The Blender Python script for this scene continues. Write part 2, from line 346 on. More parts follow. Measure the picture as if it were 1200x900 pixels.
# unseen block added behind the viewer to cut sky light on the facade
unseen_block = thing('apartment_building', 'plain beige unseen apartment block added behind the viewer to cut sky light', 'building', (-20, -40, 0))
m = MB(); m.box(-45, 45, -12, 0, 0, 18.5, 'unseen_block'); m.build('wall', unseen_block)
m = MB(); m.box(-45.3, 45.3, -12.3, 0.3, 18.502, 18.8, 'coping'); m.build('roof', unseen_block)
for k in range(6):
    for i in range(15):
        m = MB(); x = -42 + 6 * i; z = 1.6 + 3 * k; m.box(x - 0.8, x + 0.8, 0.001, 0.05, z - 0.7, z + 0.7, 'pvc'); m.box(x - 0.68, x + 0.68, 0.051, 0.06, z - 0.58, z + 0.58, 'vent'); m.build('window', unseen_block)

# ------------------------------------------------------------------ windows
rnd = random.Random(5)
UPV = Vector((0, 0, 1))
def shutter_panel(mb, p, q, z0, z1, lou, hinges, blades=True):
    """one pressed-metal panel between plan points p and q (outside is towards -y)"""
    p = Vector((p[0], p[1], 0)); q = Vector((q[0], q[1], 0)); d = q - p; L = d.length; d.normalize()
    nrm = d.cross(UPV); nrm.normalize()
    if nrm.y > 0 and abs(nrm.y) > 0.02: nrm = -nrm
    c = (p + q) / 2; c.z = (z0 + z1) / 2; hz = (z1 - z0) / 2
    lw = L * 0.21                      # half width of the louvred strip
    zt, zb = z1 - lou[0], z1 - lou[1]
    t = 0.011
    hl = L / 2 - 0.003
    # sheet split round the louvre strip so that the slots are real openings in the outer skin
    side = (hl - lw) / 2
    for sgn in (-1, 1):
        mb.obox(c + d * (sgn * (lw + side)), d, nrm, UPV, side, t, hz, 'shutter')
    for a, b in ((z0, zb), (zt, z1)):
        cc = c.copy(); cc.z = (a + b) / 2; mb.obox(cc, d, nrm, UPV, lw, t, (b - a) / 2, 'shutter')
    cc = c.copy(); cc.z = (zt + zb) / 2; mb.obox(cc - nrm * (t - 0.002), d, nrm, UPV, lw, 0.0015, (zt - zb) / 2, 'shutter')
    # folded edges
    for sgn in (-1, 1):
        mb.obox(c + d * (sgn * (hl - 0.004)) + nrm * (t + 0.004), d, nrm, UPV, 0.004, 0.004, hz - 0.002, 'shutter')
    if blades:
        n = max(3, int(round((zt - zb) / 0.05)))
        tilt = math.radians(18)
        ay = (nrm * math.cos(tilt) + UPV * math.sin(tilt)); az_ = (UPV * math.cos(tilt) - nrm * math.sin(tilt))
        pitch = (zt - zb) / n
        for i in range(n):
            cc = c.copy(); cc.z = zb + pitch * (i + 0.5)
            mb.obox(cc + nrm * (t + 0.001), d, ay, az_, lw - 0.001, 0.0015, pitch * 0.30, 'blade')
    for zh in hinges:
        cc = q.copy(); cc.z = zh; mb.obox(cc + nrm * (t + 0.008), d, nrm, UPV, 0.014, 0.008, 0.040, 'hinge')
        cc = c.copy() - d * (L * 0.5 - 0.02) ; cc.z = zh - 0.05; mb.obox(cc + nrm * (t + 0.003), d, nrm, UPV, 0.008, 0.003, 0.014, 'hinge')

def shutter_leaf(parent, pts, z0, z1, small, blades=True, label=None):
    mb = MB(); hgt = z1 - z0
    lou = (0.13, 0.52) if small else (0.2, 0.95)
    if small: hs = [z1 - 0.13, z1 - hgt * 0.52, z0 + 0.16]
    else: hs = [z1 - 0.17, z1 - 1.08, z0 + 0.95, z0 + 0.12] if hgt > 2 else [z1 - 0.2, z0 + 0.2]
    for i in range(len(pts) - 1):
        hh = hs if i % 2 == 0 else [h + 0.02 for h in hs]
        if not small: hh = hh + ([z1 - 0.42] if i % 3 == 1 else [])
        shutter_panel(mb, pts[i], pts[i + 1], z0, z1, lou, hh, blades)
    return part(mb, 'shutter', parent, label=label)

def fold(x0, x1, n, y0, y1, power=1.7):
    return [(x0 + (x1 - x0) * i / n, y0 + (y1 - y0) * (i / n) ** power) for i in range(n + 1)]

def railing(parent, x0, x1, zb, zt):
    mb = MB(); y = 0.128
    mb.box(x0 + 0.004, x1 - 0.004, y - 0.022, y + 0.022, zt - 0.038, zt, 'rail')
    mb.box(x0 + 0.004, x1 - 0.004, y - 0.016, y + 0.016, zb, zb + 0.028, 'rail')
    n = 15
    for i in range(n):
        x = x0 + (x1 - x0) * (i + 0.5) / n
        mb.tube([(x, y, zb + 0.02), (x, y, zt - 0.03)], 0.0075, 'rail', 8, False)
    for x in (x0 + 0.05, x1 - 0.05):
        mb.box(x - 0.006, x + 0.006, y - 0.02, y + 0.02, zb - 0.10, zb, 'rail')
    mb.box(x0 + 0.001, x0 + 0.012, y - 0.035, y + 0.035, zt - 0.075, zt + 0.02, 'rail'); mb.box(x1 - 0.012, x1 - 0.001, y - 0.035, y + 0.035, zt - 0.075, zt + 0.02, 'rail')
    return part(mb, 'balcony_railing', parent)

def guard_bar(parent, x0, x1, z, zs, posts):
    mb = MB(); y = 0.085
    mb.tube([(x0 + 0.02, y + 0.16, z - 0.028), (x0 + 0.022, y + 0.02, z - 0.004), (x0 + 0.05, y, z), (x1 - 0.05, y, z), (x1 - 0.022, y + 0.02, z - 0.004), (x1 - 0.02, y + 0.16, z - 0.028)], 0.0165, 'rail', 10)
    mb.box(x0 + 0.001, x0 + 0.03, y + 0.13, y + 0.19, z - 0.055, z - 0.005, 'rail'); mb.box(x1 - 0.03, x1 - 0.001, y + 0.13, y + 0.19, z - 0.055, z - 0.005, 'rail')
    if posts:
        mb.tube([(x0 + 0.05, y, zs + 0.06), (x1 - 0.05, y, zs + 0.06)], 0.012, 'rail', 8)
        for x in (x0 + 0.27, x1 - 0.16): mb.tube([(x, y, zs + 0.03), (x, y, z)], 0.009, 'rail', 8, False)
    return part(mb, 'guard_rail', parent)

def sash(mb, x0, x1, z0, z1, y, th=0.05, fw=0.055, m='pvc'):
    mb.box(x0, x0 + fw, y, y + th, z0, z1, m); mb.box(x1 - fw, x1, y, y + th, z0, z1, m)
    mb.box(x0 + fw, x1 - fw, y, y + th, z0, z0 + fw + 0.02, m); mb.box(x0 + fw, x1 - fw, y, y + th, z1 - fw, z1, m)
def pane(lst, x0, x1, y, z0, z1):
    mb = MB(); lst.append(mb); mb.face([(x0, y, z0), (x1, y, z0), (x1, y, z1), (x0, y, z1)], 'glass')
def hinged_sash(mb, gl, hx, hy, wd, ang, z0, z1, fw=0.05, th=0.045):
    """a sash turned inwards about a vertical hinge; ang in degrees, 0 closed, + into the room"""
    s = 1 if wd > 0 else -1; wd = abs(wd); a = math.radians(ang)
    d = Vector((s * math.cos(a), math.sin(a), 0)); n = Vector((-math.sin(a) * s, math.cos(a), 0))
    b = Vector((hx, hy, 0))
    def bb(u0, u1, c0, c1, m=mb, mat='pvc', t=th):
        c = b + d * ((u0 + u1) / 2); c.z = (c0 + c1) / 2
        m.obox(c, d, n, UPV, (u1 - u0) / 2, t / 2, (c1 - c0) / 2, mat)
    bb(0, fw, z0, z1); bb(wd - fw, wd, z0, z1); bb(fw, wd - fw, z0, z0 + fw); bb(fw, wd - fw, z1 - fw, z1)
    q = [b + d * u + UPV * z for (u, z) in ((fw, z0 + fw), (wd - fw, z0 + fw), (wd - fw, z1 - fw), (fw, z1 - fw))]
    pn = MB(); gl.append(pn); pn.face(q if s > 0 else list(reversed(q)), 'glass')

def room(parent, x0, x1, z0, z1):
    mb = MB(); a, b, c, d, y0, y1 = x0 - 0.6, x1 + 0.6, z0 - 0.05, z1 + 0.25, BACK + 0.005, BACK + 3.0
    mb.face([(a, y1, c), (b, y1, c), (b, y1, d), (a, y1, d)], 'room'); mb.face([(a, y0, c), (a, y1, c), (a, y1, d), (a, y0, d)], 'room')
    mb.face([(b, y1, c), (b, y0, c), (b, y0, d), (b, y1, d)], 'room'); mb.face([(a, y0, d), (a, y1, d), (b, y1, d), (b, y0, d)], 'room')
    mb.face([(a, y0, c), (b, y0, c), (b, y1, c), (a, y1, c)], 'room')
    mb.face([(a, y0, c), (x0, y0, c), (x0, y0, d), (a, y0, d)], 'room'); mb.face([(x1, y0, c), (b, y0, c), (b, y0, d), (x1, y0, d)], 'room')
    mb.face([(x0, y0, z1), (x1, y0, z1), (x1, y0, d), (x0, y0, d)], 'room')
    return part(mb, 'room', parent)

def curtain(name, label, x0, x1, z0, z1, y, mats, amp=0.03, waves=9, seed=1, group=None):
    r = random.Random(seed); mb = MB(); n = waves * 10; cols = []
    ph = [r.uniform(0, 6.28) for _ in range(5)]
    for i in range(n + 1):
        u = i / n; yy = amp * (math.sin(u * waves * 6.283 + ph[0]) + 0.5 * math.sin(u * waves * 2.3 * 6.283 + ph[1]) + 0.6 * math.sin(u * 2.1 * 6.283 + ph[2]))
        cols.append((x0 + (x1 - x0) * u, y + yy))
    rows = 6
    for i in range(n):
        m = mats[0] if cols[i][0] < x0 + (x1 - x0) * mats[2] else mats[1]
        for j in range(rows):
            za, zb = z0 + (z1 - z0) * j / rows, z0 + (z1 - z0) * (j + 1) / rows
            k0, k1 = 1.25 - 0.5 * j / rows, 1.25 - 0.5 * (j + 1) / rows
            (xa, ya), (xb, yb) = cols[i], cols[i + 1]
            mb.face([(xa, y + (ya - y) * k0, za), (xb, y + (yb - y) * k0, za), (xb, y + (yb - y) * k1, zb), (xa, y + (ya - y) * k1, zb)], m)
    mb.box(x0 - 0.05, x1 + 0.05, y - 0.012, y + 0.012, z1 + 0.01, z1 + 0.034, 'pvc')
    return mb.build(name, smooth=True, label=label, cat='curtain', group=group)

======

* Problem to work on:
Write out the listing's lines exactly, from its first line through the line that contains "m = MB(); x = -42", and stop there.

* Task solution:
The Blender Python script for this scene continues. Write part 2, from line 346 on. More parts follow. Measure the picture as if it were 1200x900 pixels.
# unseen block added behind the viewer to cut sky light on the facade
unseen_block = thing('apartment_building', 'plain beige unseen apartment block added behind the viewer to cut sky light', 'building', (-20, -40, 0))
m = MB(); m.box(-45, 45, -12, 0, 0, 18.5, 'unseen_block'); m.build('wall', unseen_block)
m = MB(); m.box(-45.3, 45.3, -12.3, 0.3, 18.502, 18.8, 'coping'); m.build('roof', unseen_block)
for k in range(6):
    for i in range(15):
        m = MB(); x = -42 + 6 * i; z = 1.6 + 3 * k; m.box(x - 0.8, x + 0.8, 0.001, 0.05, z - 0.7, z + 0.7, 'pvc'); m.box(x - 0.68, x + 0.68, 0.051, 0.06, z - 0.58, z + 0.58, 'vent'); m.build('window', unseen_block)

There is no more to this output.